A scene from the Groton Area Submarine Birthday Ball in Mashantucket, Conn., April 11, 2026. The event marked the 126th anniversary of the submarine force. (John Bellino/U.S. Navy)
The U.S. Navy’s Submarine Force celebrated its 126th anniversary on Sunday.
A birthday ball was held in Mashantucket, Conn., in the vicinity of Naval Submarine Base New London. General Dynamics subsidiary Electric Boat, a major submarine builder, is also headquartered in the area.
“If you can operate where others cannot, if you can see without being seen, if you can hold an adversary at risk without revealing yourself, you don’t just participate in maritime warfare, you change it,” said Chief of Naval Operations Adm. Daryl Caudle at the event.
Another ball will be held at the Naval Postgraduate School in Monterey, Calif., on Saturday.
The origin of the force is dated to the Navy’s purchase of the USS Holland on April 11, 1900, which was primarily used for experimental purposes. The U.S. deployed submarines to a limited extent in World War I, but they became a serious component of American maritime power from World War II onward.

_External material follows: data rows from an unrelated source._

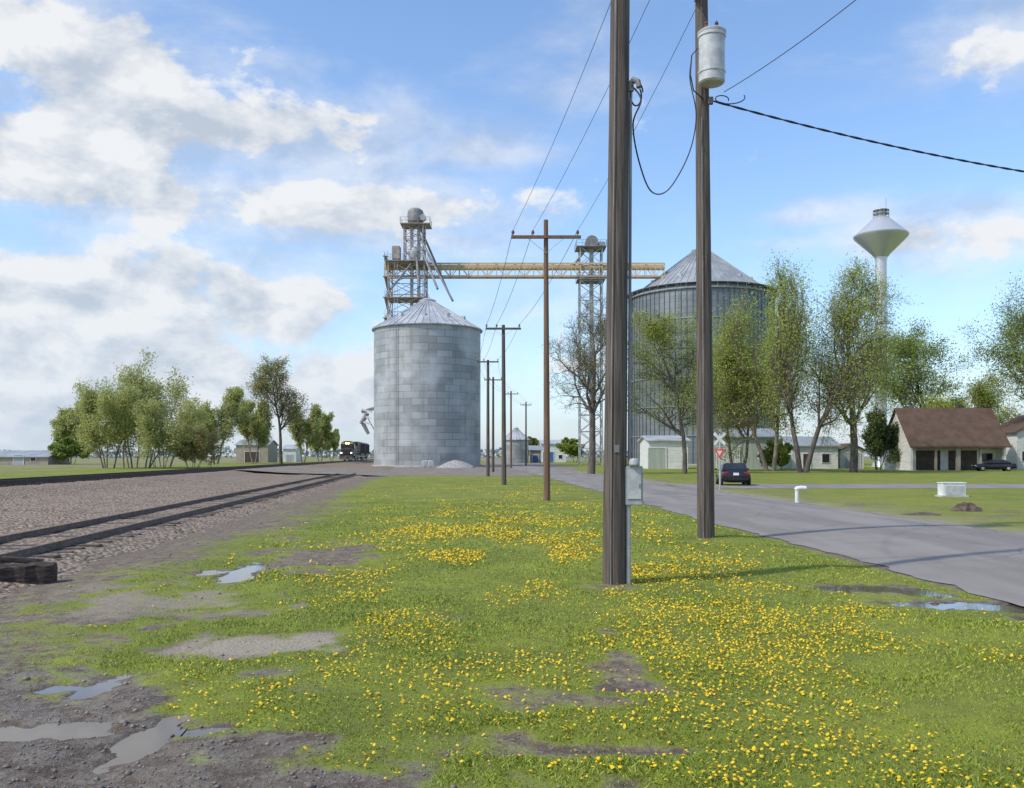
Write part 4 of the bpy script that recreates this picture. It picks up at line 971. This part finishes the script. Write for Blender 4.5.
# distant woods
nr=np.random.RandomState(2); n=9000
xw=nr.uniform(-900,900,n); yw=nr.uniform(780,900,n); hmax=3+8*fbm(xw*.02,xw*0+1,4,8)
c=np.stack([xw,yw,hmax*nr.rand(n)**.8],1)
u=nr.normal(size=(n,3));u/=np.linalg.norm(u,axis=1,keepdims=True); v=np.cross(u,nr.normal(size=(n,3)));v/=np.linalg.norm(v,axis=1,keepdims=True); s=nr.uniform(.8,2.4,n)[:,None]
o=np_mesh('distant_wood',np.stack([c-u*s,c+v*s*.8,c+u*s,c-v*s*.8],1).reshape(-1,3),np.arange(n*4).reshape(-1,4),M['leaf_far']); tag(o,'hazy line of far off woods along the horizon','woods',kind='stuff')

# ---------------------------------------------------------------- grass, dandelions, stones
nr=np.random.RandomState(5)
N=380000; dd=np.exp(nr.uniform(np.log(3.6),np.log(34),N)); an=nr.uniform(-.66,.66,N); gx=dd*np.tan(an); gy=dd
gm,wt,pl,fd=masks(gx,gy); s=gx+KT*gy; t_=gx+KR*gy
nfine=fbm(gx*5,gy*5,3,90)-.5
ok=(nr.rand(N)<np.clip(gm+nfine*.9,0,1)**1.4)&(t_<6.8)&(s>-6.2)&(gm>.05)
gx,gy,dd=gx[ok],gy[ok],dd[ok]; gm=gm[ok]; n=len(gx)
cl=fbm(gx*1.3,gy*1.3,4,77); h=(.008+.036*cl**1.3)*nr.uniform(.5,1.3,n)*np.clip(gm*1.1,.4,1)
w=.0030*np.maximum(1,dd/6)*nr.uniform(.7,1.4,n)
a=nr.uniform(0,6.28,n); ln=nr.uniform(.3,1.3,n)*h; la=nr.uniform(0,6.28,n); gz_=gz(gx,gy)-.004
ca,sa=np.cos(a)*w,np.sin(a)*w
mx_,my_=gx+np.cos(la)*ln*.35,gy+np.sin(la)*ln*.35
V=np.stack([np.stack([gx-ca,gy-sa,gz_],1),np.stack([gx+ca,gy+sa,gz_],1),np.stack([mx_+ca*.75,my_+sa*.75,gz_+h*.6],1),np.stack([gx+np.cos(la)*ln,gy+np.sin(la)*ln,gz_+h],1)],1).reshape(-1,3)
o=np_mesh('grass',V,np.arange(n*4).reshape(-1,4),M['grassblade']); tag(o,'short green spring grass blades covering the lawn','grass',kind='stuff')
# dandelions
N=340000; dd=np.exp(nr.uniform(np.log(4.6),np.log(85),N)); an=nr.uniform(-.62,.62,N); fx=dd*np.tan(an); fy=dd
gm,_,_,_=masks(fx,fy); t_=fx+KR*fy; s=fx+KT*fy
cl=sst(fbm(fx*.9,fy*.45,4,101),.41,.66)
reg=.05+.75*np.exp(-((fx-3.2)/2.4)**2-((fy-8.6)/2.3)**2)+1.1*np.exp(-((fx-.8)/2.8)**2-((fy-14)/3)**2)+.55*np.exp(-((fx+1.4)/1.3)**2-((fy-10.5)/3)**2)+.7*np.exp(-((fx+1.2)/3.2)**2-((fy-22)/7)**2)+.6*np.exp(-((fx-1)/6)**2-((fy-38)/20)**2)
ok=(nr.rand(N)<gm**2*cl*reg*.55)&(t_<6.3)&(s>-3.6)
fx,fy,dd=fx[ok],fy[ok],dd[ok]; od=np.argsort(dd); fx,fy,dd=fx[od],fy[od],dd[od]; n=len(fx)
fz=gz(fx,fy)+nr.uniform(.012,.034,n); fr=nr.uniform(.0065,.0128,n)*np.clip(dd/9.5,1,2.0)
mb=MB(); rng=random.Random(8); K=14; vs=[]
for j,(rr,z_) in enumerate(((.006,.0),(.020,.004),(.013,.008))):
    for k in range(K):
        a=2*math.pi*k/K; e=1.15 if (k%2 and j==1) else .9; vs.append((math.cos(a)*rr*e,math.sin(a)*rr*e,z_))
vs.append((0,0,.008)); mb.add(vs,[(j*K+k,j*K+(k+1)%K,(j+1)*K+(k+1)%K,(j+1)*K+k) for j in range(2) for k in range(K)]+[(2*K+k,2*K+(k+1)%K,3*K) for k in range(K)])
mb.cur=1; mb.tube((0,0,-.04),(0,0,.001),.0022,.002,5)
fl=mb.build('dandelion',[M['dand'],M['stem']])
ni=min(300,n)
for i in range(ni):
    o=fl if i==0 else fl.copy()
    if i: C.objects.link(o)
    k_=fr[i]/.02; o.location=(fx[i],fy[i],fz[i]); o.scale=(k_,k_,1); o.rotation_euler=(rng.uniform(-.5,.5),rng.uniform(-.5,.5),rng.uniform(0,6))
    tag(o,'small yellow dandelion flower in the foreground grass','dandelion','yellow dandelions in the near grass')
fx,fy,fz,fr=fx[ni:],fy[ni:],fz[ni:],fr[ni:]; n=len(fx)
K=6; tl=nr.normal(0,.4,(n,2)); V=[]
for k in range(K):
    a=2*math.pi*k/K; ox,oy=np.cos(a)*fr,np.sin(a)*fr; V.append(np.stack([fx+ox,fy+oy,fz+ox*tl[:,0]+oy*tl[:,1]],1))
V.append(np.stack([fx,fy,fz+fr*.5],1)); V=np.stack(V,1).reshape(-1,3)
base=(np.arange(n)*7)[:,None]; Fc=np.concatenate([np.concatenate([base+k,base+(k+1)%K,base+6],1) for k in range(K)],0)
o=np_mesh('dandelion_carpet',V,Fc,M['dand']); tag(o,'carpet of more distant yellow dandelions dotting the lawn','dandelions',kind='stuff')
# loose stones on bare ground
N=45000; dd=np.exp(nr.uniform(np.log(4.0),np.log(24),N)); an=nr.uniform(-.66,.66,N); sx=dd*np.tan(an); sy=dd
gm,wt,_,_=masks(sx,sy); t_=sx+KR*sy; s=sx+KT*sy
inp=np.zeros(N,bool)
for q in PUD: inp|=prad(sx,sy,q)<1.3
ok=(nr.rand(N)<(1-gm)**2*(.25+.6*wt))&(t_<6.4)&(s>-6.2)&~inp
sx,sy,dd=sx[ok],sy[ok],dd[ok]; n=len(sx); r=np.exp(nr.normal(np.log(.007),.5,n))*np.clip(dd/9,1,1.6)
oct_=np.array([(1,0,0),(0,1,0),(-1,0,0),(0,-1,0),(0,0,.7),(0,0,-.7)],float)
V=oct_[None]*r[:,None,None]*nr.uniform(.6,1.3,(n,6,1))
a=nr.uniform(0,6.28,n); ca,sa=np.cos(a)[:,None],np.sin(a)[:,None]
V=np.stack([V[...,0]*ca-V[...,1]*sa+sx[:,None],V[...,0]*sa+V[...,1]*ca+sy[:,None],V[...,2]+(gz(sx,sy)+r*.2)[:,None]],-1).reshape(-1,3)
fo=np.array([(0,1,4),(1,2,4),(2,3,4),(3,0,4),(1,0,5),(2,1,5),(3,2,5),(0,3,5)]); Fc=(np.arange(n)*6)[:,None,None]+fo[None]
o=np_mesh('loose_gravel',V,Fc.reshape(-1,3),M['stone']); tag(o,'loose wet gravel scattered over the bare muddy ground','gravel',kind='stuff')

# ---------------------------------------------------------------- sky and sun
SUN=Vector((-.80,-.42,0)).normalized(); EL=R(48)
S=Vector((SUN.x*math.cos(EL),SUN.y*math.cos(EL),math.sin(EL)))
ld=bpy.data.lights.new('sun','SUN'); ld.energy=3.2; ld.angle=R(1.2); ld.color=(1,.92,.79)
lo=bpy.data.objects.new('sun',ld); C.objects.link(lo); lo.rotation_euler=S.to_track_quat('Z','Y').to_euler(); lo.location=(-30,-20,50)
w=bpy.data.worlds.new('World'); SC.world=w; w.use_nodes=True; nt=w.node_tree
for n_ in list(nt.nodes): nt.nodes.remove(n_)
out=nt.nodes.new('ShaderNodeOutputWorld')
sky=nt.nodes.new('ShaderNodeTexSky'); sky.sky_type='NISHITA'; sky.sun_disc=False; sky.sun_elevation=EL; sky.sun_rotation=math.atan2(SUN.x,SUN.y)%(2*math.pi)
sky.air_density=1.0; sky.dust_density=.9; sky.ozone_density=1.6
bg=nt.nodes.new('ShaderNodeBackground'); bg.inputs[1].default_value=.15
tc=nt.nodes.new('ShaderNodeTexCoord').outputs['Generated']
sp=nt.nodes.new('ShaderNodeSeparateXYZ'); nt.links.new(tc,sp.inputs[0]); dx_,dy_,dz_=sp.outputs
skc=mixc(nt,1.0,sky.outputs[0],(1.32,1.46,1.60),'MULTIPLY')
nt.links.new(skc,bg.inputs[0])
BL=[(50,40,160,42,1.0),(180,125,200,36,1.0),(50,140,150,42,.95),(345,208,170,26,1.0),(150,195,190,32,.95),(70,300,170,66,1.1),(275,308,80,46,1.1),(170,390,300,64,1.0),(475,152,60,15,.75),(365,120,40,9,.65),(815,213,50,12,.7),(965,232,110,26,.9),(1000,40,60,45,.65),(600,95,80,22,.3),(430,238,100,16,.65),(560,425,700,34,.4),(780,245,50,8,.5)]
bias=None
for px,py,rx,ry,wt in BL:
    v=Vector(((px-512)/F,1,(HY-py)/F)); L_=v.length
    q=mth(nt,'ADD',mth(nt,'POWER',mth(nt,'ABSOLUTE',mth(nt,'MULTIPLY',mth(nt,'SUBTRACT',dx_,v.x/L_),F*L_/rx)),2),mth(nt,'POWER',mth(nt,'ABSOLUTE',mth(nt,'MULTIPLY',mth(nt,'SUBTRACT',dz_,v.z/L_),F*L_/ry)),2))
    e=mth(nt,'MULTIPLY',mth(nt,'EXPONENT',mth(nt,'MULTIPLY',q,-.8)),wt)
    bias=e if bias is None else mth(nt,'MAXIMUM',bias,e)
nv=vmth(nt,'MULTIPLY',tc,(1,1,1.7))
n1=noise(nt,nv,9.0,9,.58,.15)
n2=noise(nt,vmth(nt,'ADD',nv,(-.018,0,.035)),9.0,6,.58,.15)
n4=noise(nt,vmth(nt,'MULTIPLY',tc,(1,1,2.5)),3.5,7,.62,.2)
den=mth(nt,'SUBTRACT',mth(nt,'ADD',n1,mth(nt,'MULTIPLY',bias,.42)),.67)
cov=mrange(nt,den,-.02,.13)
thin=mth(nt,'MULTIPLY',mrange(nt,mth(nt,'ADD',n4,mth(nt,'MULTIPLY',bias,.34)),.48,.84),.65)
cov=mth(nt,'MAXIMUM',cov,thin)
lit=mth(nt,'ADD',.66,mth(nt,'MULTIPLY',mth(nt,'SUBTRACT',n1,n2),4.4),clamp=True)
ccol=mixc(nt,lit,(.56,.63,.73),(.95,.96,.97))
bg2=nt.nodes.new('ShaderNodeBackground'); nt.links.new(ccol,bg2.inputs[0]); bg2.inputs[1].default_value=.95
ms=nt.nodes.new('ShaderNodeMixShader'); nt.links.new(mth(nt,'MULTIPLY',cov,.95),ms.inputs[0]); nt.links.new(bg.outputs[0],ms.inputs[1]); nt.links.new(bg2.outputs[0],ms.inputs[2])
hz=nt.nodes.new('ShaderNodeBackground'); hz.inputs[0].default_value=(.56,.67,.83,1)
mh=nt.nodes.new('ShaderNodeMixShader'); nt.links.new(mth(nt,'MULTIPLY',mth(nt,'EXPONENT',mth(nt,'MULTIPLY',mth(nt,'MAXIMUM',dz_,0),-12)),.65),mh.inputs[0])
nt.links.new(ms.outputs[0],mh.inputs[1]); nt.links.new(hz.outputs[0],mh.inputs[2]); nt.links.new(mh.outputs[0],out.inputs[0])
SC.view_settings.view_transform='Standard'; SC.view_settings.look='None'; SC.view_settings.exposure=0

# ---------------------------------------------------------------- camera
cd=bpy.data.cameras.new('camera'); cd.sensor_width=36; cd.lens=F/1024*36; cd.shift_y=(HY-394)/1024; cd.clip_end=8000
co=bpy.data.objects.new('camera',cd); C.objects.link(co); co.location=(0,0,HC); co.rotation_euler=(R(90),0,0); SC.camera=co
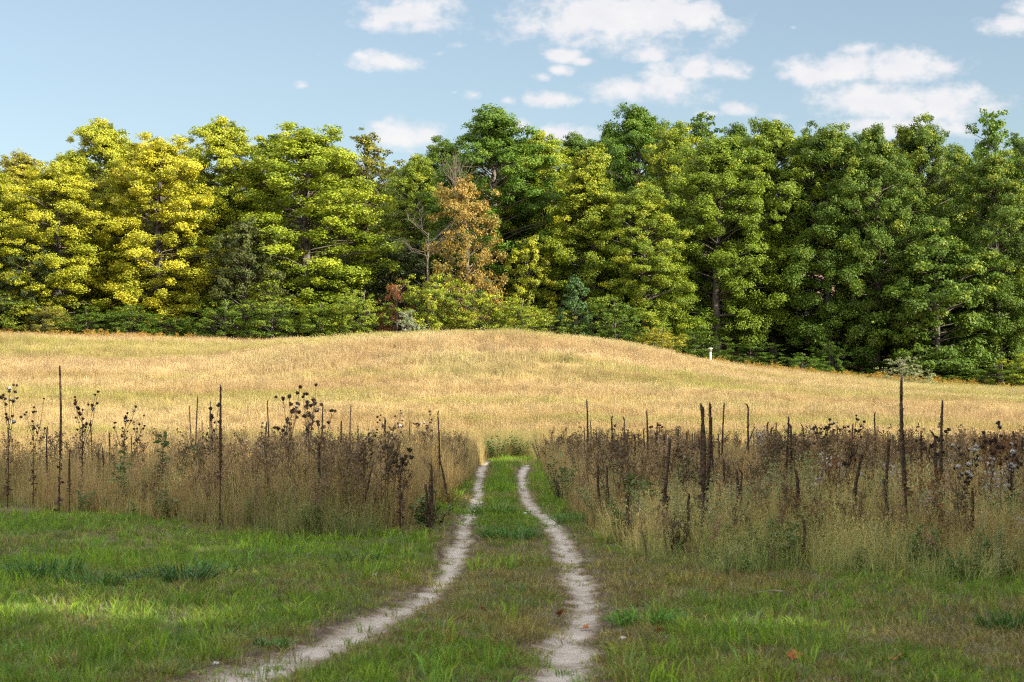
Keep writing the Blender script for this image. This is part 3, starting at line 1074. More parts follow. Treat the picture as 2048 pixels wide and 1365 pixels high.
def weed(seed, n=1, branches=9, seeds=10, size=.022, bushy=.22, leafs=14, v_head=1.0, lsize=.06):
    """upright dry forb, branched near the top and ending in clusters of small seed heads"""
    rng = np.random.default_rng(seed)
    mb = MB()
    for _ in range(n):
        x0 = rng.normal(size=2) * .06 * n
        top = np.array([x0[0] + rng.normal() * .07, x0[1] + rng.normal() * .07, rng.uniform(.8, 1.0)])
        base = np.array([x0[0], x0[1], 0])
        mb.tube([base, (base + top) / 2 + rng.normal(size=3) * .02, top], [.007, .006, .003], 4, 0.1, False)
        for k in range(branches):
            f = rng.uniform(.5, .98)
            s = base + (top - base) * f
            a = rng.uniform(0, 6.28)
            L = bushy * rng.uniform(.4, 1.1) * (1.25 - f * .6)
            e = s + np.array([math.cos(a) * L * .6, math.sin(a) * L * .6, L])
            mb.tube([s, (s + e) / 2 + [math.cos(a) * L * .08, math.sin(a) * L * .08, 0], e], [.004, .003, .002], 3, 0.1, False)
            P = e + rng.normal(size=(seeds, 3)) * size * 1.1 + (s - e) * rng.uniform(0, .45, (seeds, 1))
            mb.leaves(P, rng.normal(size=(seeds, 3)), size * rng.uniform(.6, 1.4, seeds), np.clip(v_head + rng.normal(size=seeds) * .12, 0, 1), .5, .2)
        P = base + (top - base) * rng.uniform(.1, .9, (leafs, 1)) + rng.normal(size=(leafs, 3)) * [.035, .035, .01]
        mb.leaves(P, rng.normal(size=(leafs, 3)) + [0, 0, .4], lsize * rng.uniform(.5, 1.3, leafs), rng.uniform(0, .5, leafs), .2, .1)
    return mb


def leafy_weed(seed, n=5, leaves=40, size=.09, plume=0):
    rng = np.random.default_rng(seed)
    mb = MB()
    for _ in range(n):
        x0 = rng.normal(size=2) * .09
        base = np.array([x0[0], x0[1], 0.])
        top = base + np.array([rng.normal() * .12, rng.normal() * .12, rng.uniform(.65, 1.0)])
        mb.tube([base, (base + top) / 2, top], [.006, .005, .003], 4, .2, False)
        f = rng.uniform(.12, 1, (leaves, 1))
        a = rng.uniform(0, 6.28, leaves)
        dirs = np.stack([np.cos(a), np.sin(a), rng.uniform(-.2, .7, leaves)], 1)
        s = size * rng.uniform(.6, 1.2, leaves)
        P = base + (top - base) * f + dirs * s[:, None] * .55
        mb.leaves(P, np.array([0, 0, 1.]) + rng.normal(size=(leaves, 3)) * .5, s, rng.uniform(0, 1, leaves), .2, .08, T=dirs)
        if plume:
            P = base + (top - base) * rng.uniform(.5, 1.02, (plume, 1)) + rng.normal(size=(plume, 3)) * [.05, .05, .03]
            mb.leaves(P, rng.normal(size=(plume, 3)), .025 * rng.uniform(.6, 1.4, plume), rng.uniform(.5, 1, plume), .35, .1)
    return mb


def make_sources(lst):
    c = bpy.data.collections.new(lst[0][0] + '_sources')
    for i, (n, mb) in enumerate(lst):
        c.objects.link(src('%s_%02d' % (n, i), mb))
    return c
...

Today’s Submarine Force counts 69 submarines, all of which are nuclear-powered and 14 of which form the seaborne leg of the U.S. nuclear triad. The force continues to evolve: the Navy last week said it would decommission the long-idle submarine USS Boise, which had become a symbol of shipbuilding and maintenance dysfunction.
Earlier in the month, the White House proposed a $1.5 trillion defense budget that called for the maintenance or increased procurement of “existing battle force platforms,” with the priorities including amphibious assault vessels, Columbia-class ballistic missile submarines and Virginia-class attack submarines.
The request comes as China has built up its submarine fleet, though many of its new submarines use conventional fuel rather than nuclear power.